In Linear Algebra by Georgi E. Shilov the author gives the following theorem:
The operator $A:X\to Y$ has a left inverse$\iff$$A$ is a monomorphism. The operator $B:Y\to X$ has a right inverse$\iff$$B$ is an epimorphism.
I will skip the details of the proof as it is rather long, but I will include an image of it for context. The part which has confused me is the following statement:
"However, if $A$ is not a monomorphism, there exists a nonzero vector $x\in X$ such that $Ax=0$".
For example, I found the following that supports this statement.

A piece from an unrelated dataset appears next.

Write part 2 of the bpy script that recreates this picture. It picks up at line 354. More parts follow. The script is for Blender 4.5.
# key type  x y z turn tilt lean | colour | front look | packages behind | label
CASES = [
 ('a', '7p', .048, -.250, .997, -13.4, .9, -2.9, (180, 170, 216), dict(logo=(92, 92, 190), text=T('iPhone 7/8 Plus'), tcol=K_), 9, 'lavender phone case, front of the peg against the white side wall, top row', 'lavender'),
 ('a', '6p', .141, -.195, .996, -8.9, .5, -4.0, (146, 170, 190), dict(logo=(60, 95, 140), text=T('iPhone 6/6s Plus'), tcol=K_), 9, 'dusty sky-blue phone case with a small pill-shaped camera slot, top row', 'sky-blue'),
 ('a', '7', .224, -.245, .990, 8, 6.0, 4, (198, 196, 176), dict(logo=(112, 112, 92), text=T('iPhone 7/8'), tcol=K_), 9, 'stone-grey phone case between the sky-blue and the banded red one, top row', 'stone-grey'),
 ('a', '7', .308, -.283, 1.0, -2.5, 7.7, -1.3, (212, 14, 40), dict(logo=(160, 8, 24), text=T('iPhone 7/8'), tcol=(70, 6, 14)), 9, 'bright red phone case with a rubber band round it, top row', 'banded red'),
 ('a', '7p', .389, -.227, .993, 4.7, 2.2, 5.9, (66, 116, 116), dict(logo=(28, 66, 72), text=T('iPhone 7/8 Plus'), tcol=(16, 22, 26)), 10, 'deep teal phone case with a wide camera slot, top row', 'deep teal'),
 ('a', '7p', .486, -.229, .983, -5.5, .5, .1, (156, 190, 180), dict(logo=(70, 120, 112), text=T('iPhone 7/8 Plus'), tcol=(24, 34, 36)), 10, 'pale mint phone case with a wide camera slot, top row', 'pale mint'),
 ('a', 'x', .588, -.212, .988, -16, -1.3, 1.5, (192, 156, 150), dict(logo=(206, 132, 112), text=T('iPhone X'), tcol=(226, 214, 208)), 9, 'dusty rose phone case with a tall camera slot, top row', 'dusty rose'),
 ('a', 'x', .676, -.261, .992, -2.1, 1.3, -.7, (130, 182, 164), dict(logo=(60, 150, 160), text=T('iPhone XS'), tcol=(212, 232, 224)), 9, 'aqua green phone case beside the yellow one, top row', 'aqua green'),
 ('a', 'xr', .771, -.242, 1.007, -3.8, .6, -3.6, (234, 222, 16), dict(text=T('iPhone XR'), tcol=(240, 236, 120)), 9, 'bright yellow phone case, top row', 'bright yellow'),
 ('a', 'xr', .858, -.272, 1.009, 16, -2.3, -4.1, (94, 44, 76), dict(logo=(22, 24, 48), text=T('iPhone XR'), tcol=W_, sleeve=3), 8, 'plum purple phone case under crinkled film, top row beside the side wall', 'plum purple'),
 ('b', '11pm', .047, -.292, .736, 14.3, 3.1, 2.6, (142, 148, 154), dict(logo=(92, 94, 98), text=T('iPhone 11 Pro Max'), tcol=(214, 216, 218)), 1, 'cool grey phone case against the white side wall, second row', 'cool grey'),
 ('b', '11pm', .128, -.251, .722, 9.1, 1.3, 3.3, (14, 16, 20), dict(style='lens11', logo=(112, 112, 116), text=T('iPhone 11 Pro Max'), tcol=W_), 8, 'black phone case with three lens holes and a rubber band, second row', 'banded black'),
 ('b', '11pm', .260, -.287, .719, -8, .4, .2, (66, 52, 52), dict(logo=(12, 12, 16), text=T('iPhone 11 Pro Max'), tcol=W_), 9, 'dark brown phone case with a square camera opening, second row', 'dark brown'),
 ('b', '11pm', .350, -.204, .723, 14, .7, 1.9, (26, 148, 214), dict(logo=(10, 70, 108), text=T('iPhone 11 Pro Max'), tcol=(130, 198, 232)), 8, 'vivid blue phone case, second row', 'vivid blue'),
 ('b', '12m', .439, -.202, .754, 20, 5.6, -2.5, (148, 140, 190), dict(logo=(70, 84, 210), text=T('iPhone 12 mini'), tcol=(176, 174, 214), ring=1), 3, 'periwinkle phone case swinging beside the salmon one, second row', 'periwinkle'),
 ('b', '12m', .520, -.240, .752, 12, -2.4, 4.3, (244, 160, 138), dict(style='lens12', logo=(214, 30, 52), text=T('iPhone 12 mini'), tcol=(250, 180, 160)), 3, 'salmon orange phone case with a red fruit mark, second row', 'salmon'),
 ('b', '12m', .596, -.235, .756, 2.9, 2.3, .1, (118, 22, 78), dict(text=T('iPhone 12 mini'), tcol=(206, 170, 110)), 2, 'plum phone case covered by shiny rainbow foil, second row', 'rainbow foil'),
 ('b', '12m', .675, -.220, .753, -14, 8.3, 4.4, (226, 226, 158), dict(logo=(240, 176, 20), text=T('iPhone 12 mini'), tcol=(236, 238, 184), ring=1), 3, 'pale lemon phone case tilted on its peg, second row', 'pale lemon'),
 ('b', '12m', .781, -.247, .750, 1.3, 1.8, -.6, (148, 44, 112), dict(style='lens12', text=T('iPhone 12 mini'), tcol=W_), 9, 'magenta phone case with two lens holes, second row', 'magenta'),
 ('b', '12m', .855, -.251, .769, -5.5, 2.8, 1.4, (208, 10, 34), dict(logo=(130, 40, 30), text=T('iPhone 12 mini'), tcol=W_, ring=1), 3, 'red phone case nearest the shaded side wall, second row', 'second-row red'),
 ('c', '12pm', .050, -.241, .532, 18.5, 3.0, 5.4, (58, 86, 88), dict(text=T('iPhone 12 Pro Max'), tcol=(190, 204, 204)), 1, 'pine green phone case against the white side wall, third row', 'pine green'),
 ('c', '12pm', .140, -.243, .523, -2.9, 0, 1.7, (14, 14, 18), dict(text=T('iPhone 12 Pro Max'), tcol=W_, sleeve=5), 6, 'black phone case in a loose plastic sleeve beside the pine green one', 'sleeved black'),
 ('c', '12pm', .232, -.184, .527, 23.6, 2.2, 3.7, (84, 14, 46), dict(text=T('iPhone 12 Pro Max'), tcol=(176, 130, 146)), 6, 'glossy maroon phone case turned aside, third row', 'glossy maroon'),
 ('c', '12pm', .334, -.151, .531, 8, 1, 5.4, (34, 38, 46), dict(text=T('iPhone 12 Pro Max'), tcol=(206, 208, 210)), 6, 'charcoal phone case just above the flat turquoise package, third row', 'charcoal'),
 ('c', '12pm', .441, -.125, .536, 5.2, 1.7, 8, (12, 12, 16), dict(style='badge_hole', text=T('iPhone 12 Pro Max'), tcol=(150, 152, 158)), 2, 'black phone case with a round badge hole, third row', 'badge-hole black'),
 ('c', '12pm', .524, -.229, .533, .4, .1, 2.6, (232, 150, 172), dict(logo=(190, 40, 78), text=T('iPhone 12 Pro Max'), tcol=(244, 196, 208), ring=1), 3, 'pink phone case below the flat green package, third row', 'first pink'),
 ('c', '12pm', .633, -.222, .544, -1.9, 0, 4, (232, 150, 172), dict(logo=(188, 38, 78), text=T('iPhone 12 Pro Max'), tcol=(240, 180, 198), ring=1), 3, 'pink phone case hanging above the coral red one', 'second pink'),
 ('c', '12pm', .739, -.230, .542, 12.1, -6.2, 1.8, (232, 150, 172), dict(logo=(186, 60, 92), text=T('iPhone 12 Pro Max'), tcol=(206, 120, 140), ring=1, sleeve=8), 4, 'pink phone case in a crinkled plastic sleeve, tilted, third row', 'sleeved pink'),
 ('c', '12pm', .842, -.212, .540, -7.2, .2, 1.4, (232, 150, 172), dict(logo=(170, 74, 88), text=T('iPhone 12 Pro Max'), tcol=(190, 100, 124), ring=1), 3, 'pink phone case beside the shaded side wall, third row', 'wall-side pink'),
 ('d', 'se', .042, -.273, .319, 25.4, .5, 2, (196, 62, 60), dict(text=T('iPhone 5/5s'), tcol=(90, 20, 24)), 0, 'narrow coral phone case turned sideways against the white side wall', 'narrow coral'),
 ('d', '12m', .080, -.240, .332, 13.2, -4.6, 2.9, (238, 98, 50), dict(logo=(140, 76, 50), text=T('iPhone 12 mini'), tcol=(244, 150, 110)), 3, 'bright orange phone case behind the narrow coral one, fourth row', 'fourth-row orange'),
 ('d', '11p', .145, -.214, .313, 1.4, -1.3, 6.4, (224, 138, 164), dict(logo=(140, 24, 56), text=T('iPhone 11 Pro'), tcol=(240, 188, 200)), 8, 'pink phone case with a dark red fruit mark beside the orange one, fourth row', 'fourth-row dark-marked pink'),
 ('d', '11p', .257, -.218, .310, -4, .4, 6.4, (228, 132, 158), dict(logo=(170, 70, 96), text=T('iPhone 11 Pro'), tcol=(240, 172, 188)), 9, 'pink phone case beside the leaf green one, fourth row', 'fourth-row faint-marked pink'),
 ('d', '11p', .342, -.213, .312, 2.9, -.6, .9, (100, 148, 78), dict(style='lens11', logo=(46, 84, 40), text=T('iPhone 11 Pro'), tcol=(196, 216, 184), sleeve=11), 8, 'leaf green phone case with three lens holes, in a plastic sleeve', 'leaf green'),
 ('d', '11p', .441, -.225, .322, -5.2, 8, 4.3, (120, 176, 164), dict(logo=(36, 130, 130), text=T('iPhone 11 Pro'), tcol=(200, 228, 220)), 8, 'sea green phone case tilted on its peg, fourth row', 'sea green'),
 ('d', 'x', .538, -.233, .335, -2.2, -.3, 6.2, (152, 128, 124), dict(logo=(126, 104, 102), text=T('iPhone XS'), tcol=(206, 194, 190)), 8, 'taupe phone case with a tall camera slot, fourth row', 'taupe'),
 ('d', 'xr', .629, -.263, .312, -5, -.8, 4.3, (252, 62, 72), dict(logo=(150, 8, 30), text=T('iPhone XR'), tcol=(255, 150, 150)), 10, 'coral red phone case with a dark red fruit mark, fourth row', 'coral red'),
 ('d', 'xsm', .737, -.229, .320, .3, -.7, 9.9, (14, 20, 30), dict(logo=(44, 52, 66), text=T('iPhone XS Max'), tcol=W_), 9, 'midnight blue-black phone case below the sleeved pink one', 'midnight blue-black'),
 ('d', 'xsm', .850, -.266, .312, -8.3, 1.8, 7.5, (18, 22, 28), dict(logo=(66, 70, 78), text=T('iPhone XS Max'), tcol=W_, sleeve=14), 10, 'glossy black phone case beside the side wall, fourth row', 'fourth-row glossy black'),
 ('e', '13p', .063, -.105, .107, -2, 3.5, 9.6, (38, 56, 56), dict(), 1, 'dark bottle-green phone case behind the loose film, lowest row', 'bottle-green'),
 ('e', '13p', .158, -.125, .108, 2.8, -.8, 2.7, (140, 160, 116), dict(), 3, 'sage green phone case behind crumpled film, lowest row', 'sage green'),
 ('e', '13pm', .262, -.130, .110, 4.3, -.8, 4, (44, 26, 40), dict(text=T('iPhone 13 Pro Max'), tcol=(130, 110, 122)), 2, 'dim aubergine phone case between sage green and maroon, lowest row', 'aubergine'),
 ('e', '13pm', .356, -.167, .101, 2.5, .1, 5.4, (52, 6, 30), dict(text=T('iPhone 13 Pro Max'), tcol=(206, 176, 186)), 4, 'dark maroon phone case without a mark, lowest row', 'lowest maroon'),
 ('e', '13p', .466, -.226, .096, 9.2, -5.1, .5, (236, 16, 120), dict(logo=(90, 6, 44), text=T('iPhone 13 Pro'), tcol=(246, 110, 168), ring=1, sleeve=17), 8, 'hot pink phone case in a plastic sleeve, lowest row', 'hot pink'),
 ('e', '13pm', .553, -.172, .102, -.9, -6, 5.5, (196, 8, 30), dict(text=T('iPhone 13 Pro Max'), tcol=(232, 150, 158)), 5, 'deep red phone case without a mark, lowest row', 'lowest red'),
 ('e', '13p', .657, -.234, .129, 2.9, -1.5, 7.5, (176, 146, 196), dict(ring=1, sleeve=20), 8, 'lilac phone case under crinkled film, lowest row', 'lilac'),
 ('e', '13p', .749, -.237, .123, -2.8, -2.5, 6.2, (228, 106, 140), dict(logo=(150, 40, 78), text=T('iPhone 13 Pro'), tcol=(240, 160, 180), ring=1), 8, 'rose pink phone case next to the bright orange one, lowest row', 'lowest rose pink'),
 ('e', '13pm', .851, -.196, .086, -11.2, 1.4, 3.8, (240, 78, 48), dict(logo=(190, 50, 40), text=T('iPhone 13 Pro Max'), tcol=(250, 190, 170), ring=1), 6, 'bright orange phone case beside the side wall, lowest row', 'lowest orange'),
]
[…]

$$A=\begin{pmatrix}1&0&0\\0&1&0\\0&0&0\end{pmatrix}, \ \ Ax=0 \ \ \ \forall x=\begin{pmatrix}0\\0\\n\end{pmatrix} \ \ \text{where} \ n \in K$$ It is clear to me there are countless examples of this, which begs the question; why does non-monomorphism imply that there always exists some vector to satisfy this relation?
If $A$ is not a monomorphism, there exist $x_1,x_2 \in X$, $x_1 \ne x_2$ such that $Ax_1 = Ax_2$. Then $x_1-x_2 \ne 0$ but $$A(x_1-x_2) = Ax_1 - Ax_2 = 0.$$ Hence $x_1-x_2$ is our desired vector.